Открытая лаборатория Кирхгофа «по тем временам была роскошной, – напишет Столетов в 1895 году, – но, чтобы охарактеризовать тогдашние условия, достаточно сказать, что лаборатория обходилась без единого ассистента; и устройством лекционных опытов, и практикой со студентами занимался все время профессор при содействии одного служителя. Тем не менее и лекции Кирхгофа были обставлены прекрасно, и практические занятия по всем отделам физики организованы, как нигде».

И для Столетова, и для Авенариуса «лекции и указания Кирхгофа были истинным откровением». И если «у Магнуса каждый отдел представляет что-то самостоятельное, замкнутое; у Кирхгофа через все части проходит связующая нить механики, – пишет Авенариус в одном из отчетов о командировке. – У Магнуса целый ряд блестящих опытов для обнаружения одного и того же факта. У Кирхгофа – один опыт, „всегда, конечно, удачный“, отсюда экономия времени и большая полнота курса».

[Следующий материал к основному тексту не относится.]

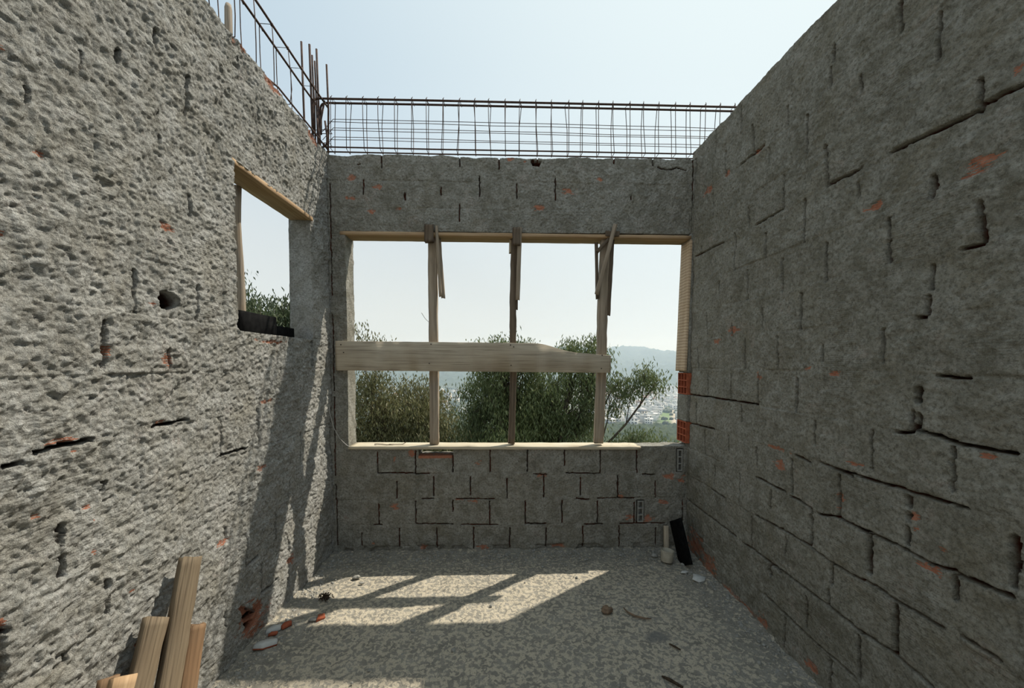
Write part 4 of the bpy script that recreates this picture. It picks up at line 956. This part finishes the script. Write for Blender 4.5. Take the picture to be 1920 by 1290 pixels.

Александр сутки напролет проводит в лаборатории Кирхгофа. Его полностью завлекла в себя наука, но иногда приходят весточки из далекой России – письма из Владимира. Там по нему скучает вся семья. «Мне нынче как-то скучно целый день. Ученья не было, так у меня нынче вот на сердце тяжело, я все думаю о Саше, – пишет в своем дневнике его сестра Аня. – Вчера как-то я не столько тосковала, а нынче даже не могу ни лежать, ни работать, а слез нет, и этого никто не замечает».

Но время заграничной командировки подходит к концу, и в сентябре 1865 года в университетский совет посылают письмо от декана: «Сумму, отпускаемую для преподавателей, факультет находит в высшей степени полезным употребить для приобщения к своему составу магистранта Столетова, посланного за границу Университетом и известного факультету замечательным даром изложения и ревностными занятиями по предмету физики». Факультет просит «о допущении магистранта Столетова по возвращении его из-за границы к преподаванию физики по найму».

Ходатайство одобряют, и за Александром Григорьевичем закрепляют место преподавателя на кафедре физики.

В студенческие годы во время командировки Столетов постоянно терпел лишения и нужду. Это сильно расшатало его и так слабое здоровье. Вспоминая то время, он напишет в письме Михельсону: «После командировки в 1862–1865 гг. я вернулся совсем больной – с расстроенными нервами, головными болями, неисправным пищеварением и пр.».